Partir avec son sac pour aller pêcher les truites d’or des lacs islandais… C’est possible !
Les plus belles photos que vous trouverez dans ce récit ont été réalisées par un de mes compagnons de voyage, Marc, photographe de talent.
Voilà le huitième pays étranger à la France dans lequel je voyage pour assouvir ma passion pour la pêche à la mouche.
Je n’oublierai jamais le premier pays qui m’a introduit à l’art du voyage et qui fut l’Ecosse, où j’ai pu découvrir entre la musique d’une nouvelle langue et les fragrances du whisky, la pêche du saumon atlantique.
Puis la Mongolie m’a percé le cœur d’une flèche acérée de curiosité pour les mystères de la steppe, et toute une famille de poissons primitifs cachés aux confins de l’Asie centrale, qui marivaudent entre les tons turquoise de la rivière Chuluut, et les reflets violet métal des taimens.
J’aime jongler entre les destinations, mais la Mongolie a tellement tourmenté mon esprit que j’ai du céder à la tentation par 2 fois, et la visiter à l’aube, et au crépuscule des saisons. Mon premier voyage au pays de Gengis Khan m’a fait découvrir l’ébullition de la vie printanière, et mon deuxième voyage au pays du vertige horizontal m’a embrasé les yeux avec les couleurs flamboyantes de l’automne.
Dans le tourbillon de ma vie plutôt chançarde je dois l’avouer, la fièvre du voyage associée à une passion dévorante pour la pêche à la mouche m’a poussé à aller pêcher à l’étranger des que mes disponibilités et mon portefeuille me le permettaient.
Les rencontres aussi bien au bord de l’eau que sur les forums, m’ont permis de rencontrer des personnes exceptionnelles, et de partager des moments inoubliables.
Mais c’est mon maître, Patrick Godey, qui m’a fait découvrir la Moselle, à qui je dois tout ce bonheur aujourd’hui.
Rêveries d’ombres communs dans les pays nordiques, invitation mondaine sur les rivières teintées d’Irlande, ou encore s’envoler pour une année de travail au Canada, et aller pêcher les saumons pacifiques comme on se fait un coup du soir en France dans son village natal.
Mais je ne voyage pas que pour le poisson physique, le décompte des prises, l’enchaînement des gobages, et des fours qui s’ouvrent pour se refermer sur des nymphes en eau cristalline.
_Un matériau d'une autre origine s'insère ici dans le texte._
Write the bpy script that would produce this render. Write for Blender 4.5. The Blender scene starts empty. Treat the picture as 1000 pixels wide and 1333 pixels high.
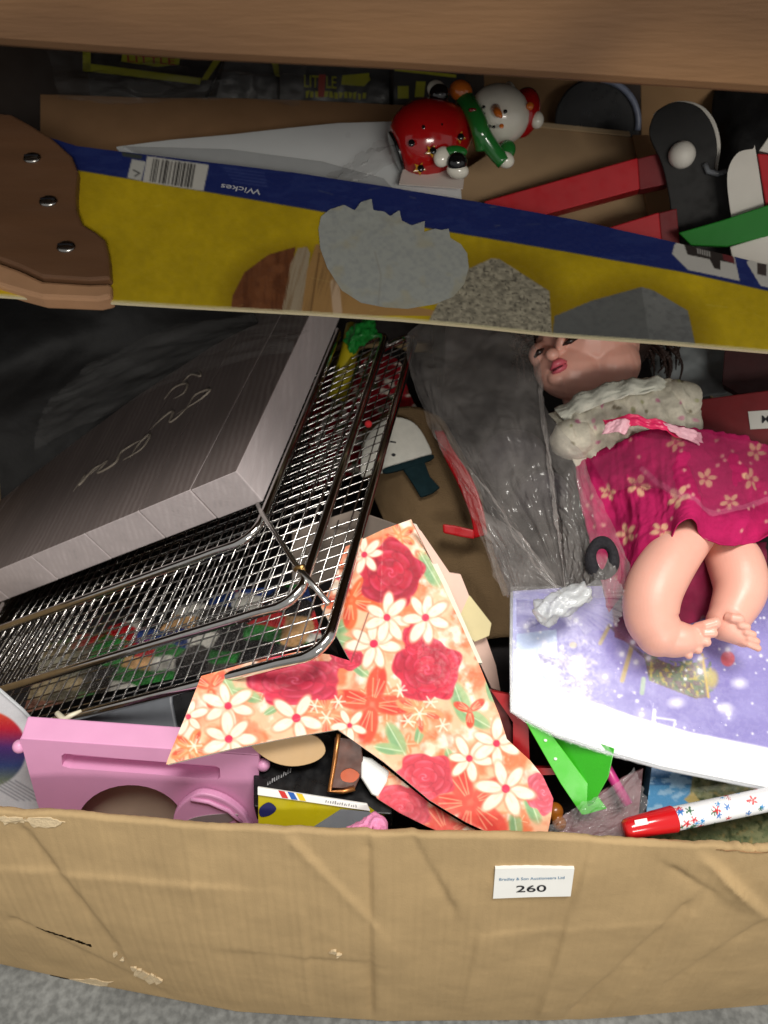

Non, je me considère comme un esthète, un voyageur entier qui traîne ses basques en flairant l’aventure comme un clébard solitaire qui n’a que l’horizon comme limite.
Je voyage pour la dimension spirituelle, pour le ressenti, pour l’atmosphère. La baffe est la même quand je galère à ne prendre qu’une seule truite dans les Carpates roumaines, qu’un saumon atlantique me salue d’une chandelle avant de rompre mon bas de ligne, ou alors quand je m’extasie devant le gobage d’un ombre sur la Moselle.
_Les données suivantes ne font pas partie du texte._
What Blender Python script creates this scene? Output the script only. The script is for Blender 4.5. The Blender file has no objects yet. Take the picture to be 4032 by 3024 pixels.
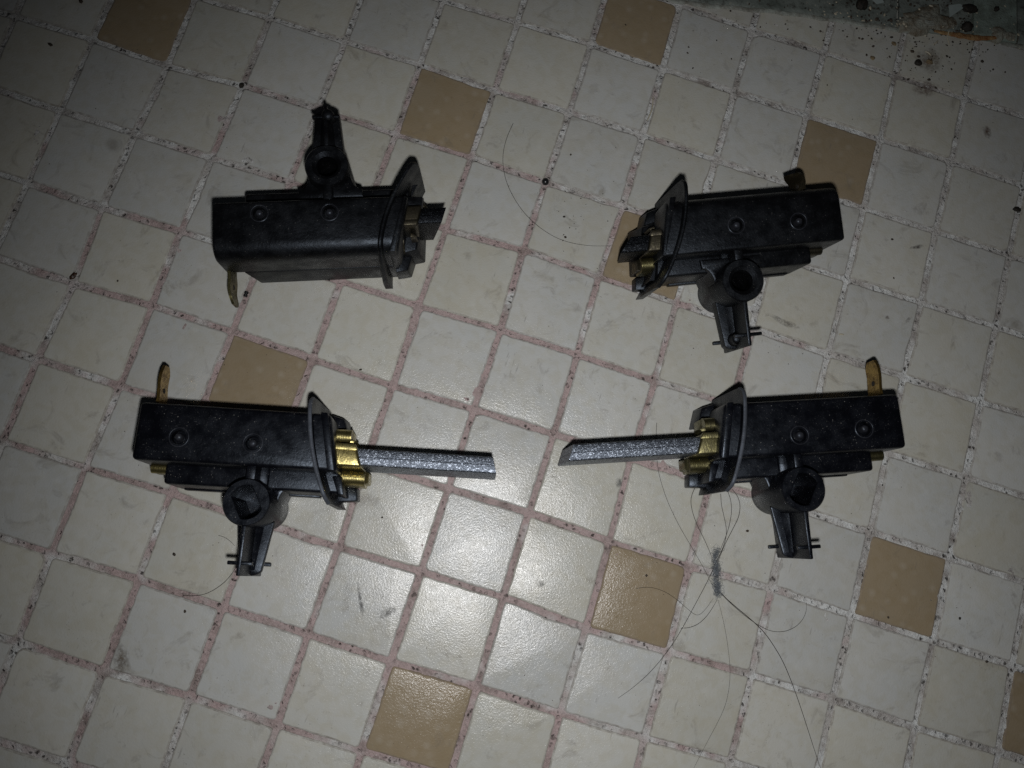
import bpy, bmesh, math, random
import numpy as np
from mathutils import Matrix, Vector, noise

MM = 0.001
sc = bpy.context.scene
col = sc.collection
random.seed(11)
rng = np.random.default_rng(5)

# ------------------------------------------------------------------ camera, world, light, exposure
cam_right = Vector((0.95371291, 0.29422189, 0.06217047))
cam_down = Vector((0.30058611, -0.93883429, -0.16804212))
cam_fwd = Vector((0.0089261, 0.17895152, -0.9838174))
cam_pos = Vector((31.795858, -131.979144, 233.252985)) * MM
cd = bpy.data.cameras.new("phone_camera")
cd.sensor_fit = 'HORIZONTAL'; cd.sensor_width = 36.0
cd.lens = 36.0 * 3100.0 / 4032.0
cd.clip_start = 0.005; cd.clip_end = 20.0
cam = bpy.data.objects.new("phone_camera", cd); col.objects.link(cam)
cam.matrix_world = Matrix(((cam_right.x, -cam_down.x, -cam_fwd.x, cam_pos.x),
                           (cam_right.y, -cam_down.y, -cam_fwd.y, cam_pos.y),
                           (cam_right.z, -cam_down.z, -cam_fwd.z, cam_pos.z),
                           (0, 0, 0, 1)))
sc.camera = cam

world = bpy.data.worlds.new("World"); sc.world = world; world.use_nodes = True
bg = world.node_tree.nodes["Background"]
bg.inputs["Color"].default_value = (0.75, 0.85, 1.0, 1)
bg.inputs["Strength"].default_value = 0.008

ld = bpy.data.lights.new("phone_flash", 'SPOT')
ld.energy = 1.45
ld.color = (0.995, 0.99, 0.99)
ld.shadow_soft_size = 0.004
ld.spot_size = math.radians(105); ld.spot_blend = 1.0
flash = bpy.data.objects.new("phone_flash", ld); col.objects.link(flash)
fp = cam_pos + cam_down * 0.0180 + cam_right * 0.0035
flash.location = fp
aim = Vector((61.0, -116.0, 0.0)) * MM
flash.rotation_euler = (aim - fp).to_track_quat('-Z', 'Y').to_euler()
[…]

Le retour aux sources dans la nature extrême est profondément sain pour le corps.
En 2012, c’est un luxe que de pouvoir s’endormir dans le vrai silence, de voir un aigle pêcheur fendre la surface de l’eau devant soi, ou d’observer des poissons dont le génome n’a pas été souillé par des apprentis sorciers.
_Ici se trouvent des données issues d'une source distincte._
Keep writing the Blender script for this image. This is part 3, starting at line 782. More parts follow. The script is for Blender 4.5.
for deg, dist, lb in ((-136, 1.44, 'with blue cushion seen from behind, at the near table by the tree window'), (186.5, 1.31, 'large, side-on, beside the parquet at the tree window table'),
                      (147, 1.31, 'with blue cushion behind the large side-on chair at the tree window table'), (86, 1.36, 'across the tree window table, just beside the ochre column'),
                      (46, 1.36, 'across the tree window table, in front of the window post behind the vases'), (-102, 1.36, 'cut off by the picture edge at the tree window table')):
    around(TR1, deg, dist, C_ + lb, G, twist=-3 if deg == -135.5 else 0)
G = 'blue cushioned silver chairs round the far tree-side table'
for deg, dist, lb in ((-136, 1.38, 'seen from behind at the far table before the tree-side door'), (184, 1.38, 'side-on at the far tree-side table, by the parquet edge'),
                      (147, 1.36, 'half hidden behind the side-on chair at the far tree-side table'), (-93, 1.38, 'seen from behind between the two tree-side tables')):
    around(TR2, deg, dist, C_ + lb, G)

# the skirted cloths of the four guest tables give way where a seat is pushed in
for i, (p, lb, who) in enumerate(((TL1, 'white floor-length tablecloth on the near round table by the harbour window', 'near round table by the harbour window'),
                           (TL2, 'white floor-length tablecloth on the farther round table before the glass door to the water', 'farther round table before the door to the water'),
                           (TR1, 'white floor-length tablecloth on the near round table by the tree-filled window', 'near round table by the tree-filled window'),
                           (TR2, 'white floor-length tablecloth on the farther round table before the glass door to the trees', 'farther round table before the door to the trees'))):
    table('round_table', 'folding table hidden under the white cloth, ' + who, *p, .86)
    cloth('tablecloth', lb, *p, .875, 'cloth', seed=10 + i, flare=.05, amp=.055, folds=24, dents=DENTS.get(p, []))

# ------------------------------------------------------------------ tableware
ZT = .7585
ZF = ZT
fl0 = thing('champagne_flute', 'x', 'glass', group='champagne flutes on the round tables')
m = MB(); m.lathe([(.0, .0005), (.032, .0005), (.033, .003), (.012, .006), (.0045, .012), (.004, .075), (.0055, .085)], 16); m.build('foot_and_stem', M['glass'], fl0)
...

Je pars du principe que la nature est là pour vous mettre des grandes claques derrière la nuque, et vous rappeler combien elle est belle. Le voyage est un art, depuis le moment où l’on pointe la destination choisie du doigt sur une carte jusqu’à ce qu’on ferre l’objet de ces rêves.
Avec le recul, je m’étonne parfois de la capacité que j’ai à regarder la carte du monde égoïstement à travers les œillères de mes passions. Les Etats-Unis ne m’évoquent pas la Statue de la Liberté, mais des rivières ou l’on pêche dans de vertes prairies au milieu des bisons. Les pays de l’est ne sont pas pour moi des pays bon marché où l’on peut se rincer pour pas cher un week-end dans une capitale tendance, mais bien des paradis de la pêche à vue.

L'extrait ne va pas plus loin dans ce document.